Libyan leader Muammar Gaddafi is ready to hold elections to resolve the ongoing conflict in the North African country, Nicaraguan President Daniel Ortega said late on Wednesday after meeting a Libyan delegation.
Ortega, a personal friend of Gaddafi, said that the leftist Latin American bloc ALBA supported the move to allow Libyans to "exercise their right to vote ... and create the conditions needed to end the war".
The Nicaraguan leader, who called for an end to the bombing campaign, said the Libyan delegation had arrived in Managua on Tuesday bringing a letter for him from Gaddafi.
Members of Gaddafi's inner circle have made proposals for democratic elections in recent months but have been dismissed by international forces including the United States.
In June a US State Department spokeswoman said the notion was "a little late" and that Gaddafi's "days are numbered", after the Libyan leader's son Seif al-Islam proposed an internationally supervised vote. NATO also called the proposal a "cynical PR ploy".

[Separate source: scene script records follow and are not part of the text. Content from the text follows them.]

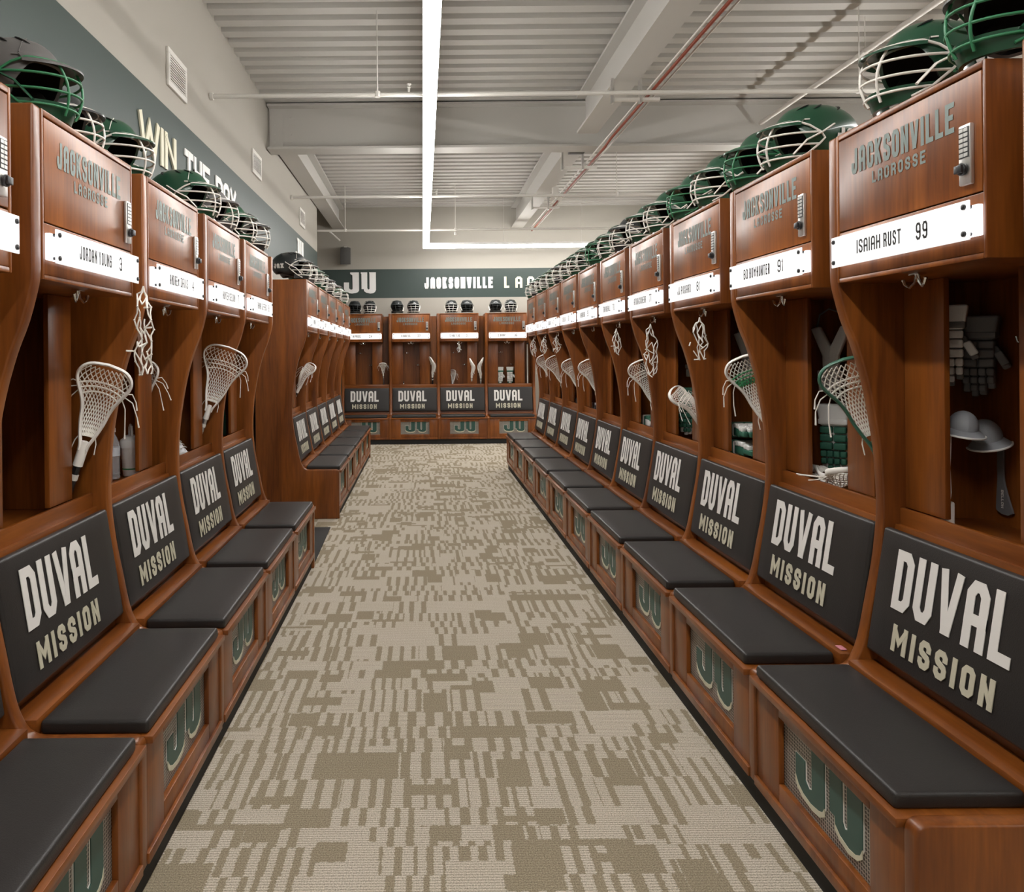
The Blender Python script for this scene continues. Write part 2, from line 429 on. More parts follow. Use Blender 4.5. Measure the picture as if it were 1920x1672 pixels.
# ------------------------------------------------------------------ room shell
XW, YWALL, YC = -1.95, 16.5, 14.2      # left wall, back wall, end of left wall
XR, XL, YR, YL, YB, YK, XK = 1.6474, 1.2899, 3.1012, 2.5399, 8.5166, 15.8568, -0.7129
XMIN, XMAX, YMIN, ZC = -3.6, 7.0, -3.6, 5.0
D = 0.585                               # depth of a locker behind its cabinet front

structure('floor', MB().box(XMIN, XMAX, YMIN, YWALL, -0.08, 0).mesh('floor', 'carpet', smooth=0))
def banded_wall(name, x0, x1, y0, y1, bands):
    mb = MB(); mats = []
    for z0, z1, m in bands:
        if m not in mats: mats.append(m)
        mb.cur = mats.index(m); mb.box(x0, x1, y0, y1, z0, z1)
    return structure(name, mb.mesh(name, mats, smooth=0))
banded_wall('wall_left', XW-.2, XW, YMIN, YC, [(0, 3.0, 'wall'), (3.0, 3.735, 'green_wall'), (3.735, ZC+.1, 'wall')])
banded_wall('wall_back', XMIN-.2, XMAX+.2, YWALL, YWALL+.15, [(0, 3.043, 'wall'), (3.043, 3.664, 'green_wall'), (3.664, ZC+.1, 'wall')])
structure('wall_recess', MB().box(XMIN-.2, XMIN, YC-.2, YWALL, 0, ZC+.1).box(XMIN, XW-.2, YC-.2, YC, 0, ZC+.1).mesh('wall_recess', 'wall', smooth=0))
structure('wall_right', MB().box(XMAX, XMAX+.2, YMIN, YWALL, 0, ZC+.1).mesh('wall_right', 'wall', smooth=0))
structure('wall_front', MB().box(XW-.2, XMAX+.2, YMIN-.2, YMIN, 0, ZC+.1).mesh('wall_front', 'wall', smooth=0))
# corrugated steel deck, ribs across the aisle
deck = MB(); pitch = 0.249; prof = []; y = YMIN-.1
while y < YWALL+.2:
    prof += [(y, 0), (y+.135, 0), (y+.155, .085), (y+.229, .085)]; y += pitch
prof.append((y, 0))
for (a, za), (b, zb) in zip(prof, prof[1:]):
    deck.add([(XMIN-.2, a, ZC+za), (XMAX+.2, a, ZC+za), (XMAX+.2, b, ZC+zb), (XMIN-.2, b, ZC+zb)], [(0, 1, 2, 3)])
deck.box(XMIN-.2, XMAX+.2, YMIN-.2, YWALL+.2, ZC+.1, ZC+.16)
structure('ceiling', deck.mesh('ceiling', 'ceil', smooth=0))

# ------------------------------------------------------------------ suspended light, one continuous line with joints
LZ = EYE+2.15; LX = 0.075; LY = 15.5; LW = 0.115; LH = 0.10; SEG = 1.575; LXR = LX+SEG*3-.02
lt = thing('linear_light', 'continuous white linear light hung under the metal deck, turning along the back wall', 'ceiling light', (LX*W, LY*W, LZ*W))
def diff(x0, x1, y0, y1):
    link('diffuser', MB().box(x0, x1, y0, y1, 0, LH*.55).mesh('diffuser', 'light', bevel=.006, smooth=0), lt)
hs = MB()
y1 = LW/2
for k in range(12):
    y0 = LW/2-(k+1)*SEG
    diff(-LW/2, LW/2, y0+.006, y1-.004); y1 = y0
hs.box(-LW*.46, LW*.46, LW/2-12*SEG, LW/2-.004, LH*.55, LH)
for k in range(3):
    a = LW/2+k*SEG
    diff(a+.006, a+SEG-.006, -LW/2, LW/2)
hs.box(LW/2, LXR-LX, -LW*.46, LW*.46, LH*.55, LH)
for k in range(11):
    diff(LXR-LX-LW/2, LXR-LX+LW/2, -LW/2-(k+1)*SEG+.006, -LW/2-k*SEG-.006)
hs.box(LXR-LX-LW*.46, LXR-LX+LW*.46, -LW/2-11*SEG, -LW/2, LH*.55, LH)
link('housing', hs.mesh('housing', 'housing', smooth=0), lt)
sus = MB()
for k in range(1, 12, 2):
    sus.tube([(0, LW/2-k*SEG, LH), (0, LW/2-k*SEG, ZC-LZ)], .0025, 6)
    sus.tube([(LXR-LX, LW/2-k*SEG, LH), (LXR-LX, LW/2-k*SEG, ZC-LZ)], .0025, 6)
for k in (1, 2): sus.tube([(k*SEG, 0, LH), (k*SEG, 0, ZC-LZ)], .0025, 6)
link('suspension_wire', sus.mesh('suspension_wire', 'steel'), lt)

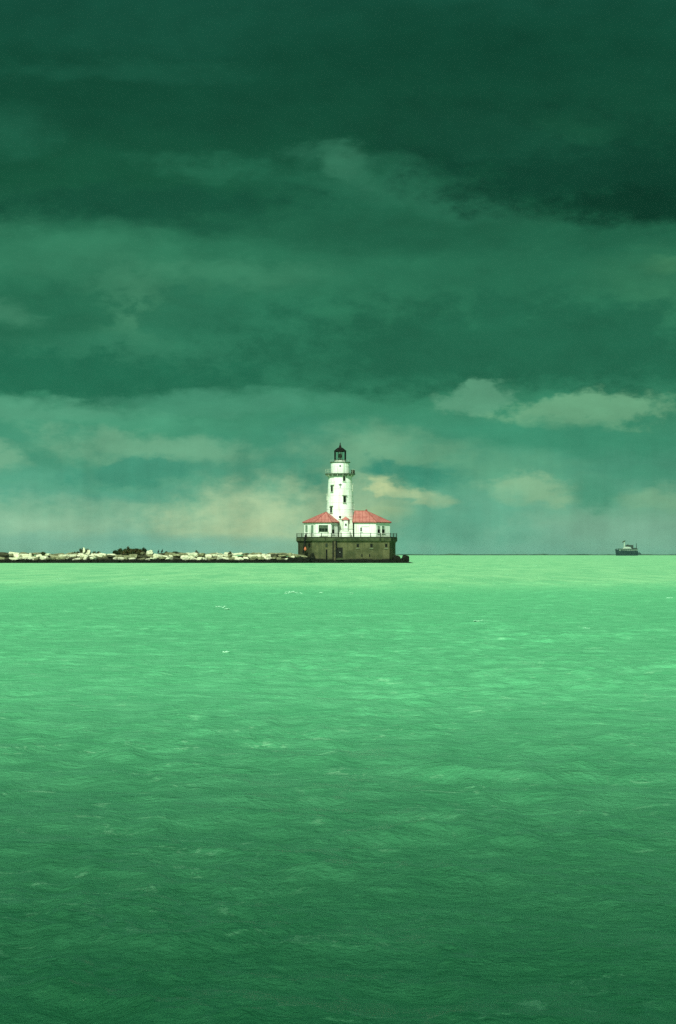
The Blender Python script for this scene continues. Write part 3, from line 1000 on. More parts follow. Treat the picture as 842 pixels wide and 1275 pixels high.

Meanwhile, France will bring home its Charles de Gaulle aircraft carrier from its Libyan mission next week for maintenance, Defense Minister Gerard Longuet told the regional daily Var-Matin in an interview published on Thursday.
France will move its Rafale fighter jets from the carrier, moored off the French Mediterranean island of Corsica, to NATO's base in Sicily for the time being. Longuet did not say if the Charles de Gaulle would be sent back after maintenance.
"We are in a situation of redeployment of our resources in order to support the NATO mission until the end," Longuet said.
The carrier, deployed since March in the NATO-led Libya operation and at sea for many months before that, will stay in operation until at least Aug 10 and dock at the Mediterranean port of Toulon before Aug 15 for technical checks and to rest its personnel.
Longuet, who spoke to the paper while visiting a naval base on the Mediterranean coast this week, said there would be no easing off of France's part in the military operation, where it has taken a driving role since the start.
The February 17 Coalition -whose members kick-started the revolt against Gaddafi - said the rebel ministers of defense and international affairs must be sacked following last week's murder of General Abdel Fatah Younes.
Abdulsalam el-Musmari, a judge who heads the coalition, criticized the events leading up to Younes' murder and the handling of its aftermath by the rebels' governing National Transitional Council (NTC).
The facts surrounding the general's death have been opaque, with senior members of the NTC giving incomplete and contradictory accounts of how he died, who killed him and the motive for the murder.
"We have two main demands," Musmari said. "The resignations of the 'defense minister' (Jallal al-Digheily) and his deputy and for all the armed groups to fall under the national army or lay down their weapons."
In a separate written statement, the February 17 Coalition also demanded the sacking of Ali Alasawi - the NTC's minister for international affairs - and a probe into why he approved a warrant for Younes' arrest.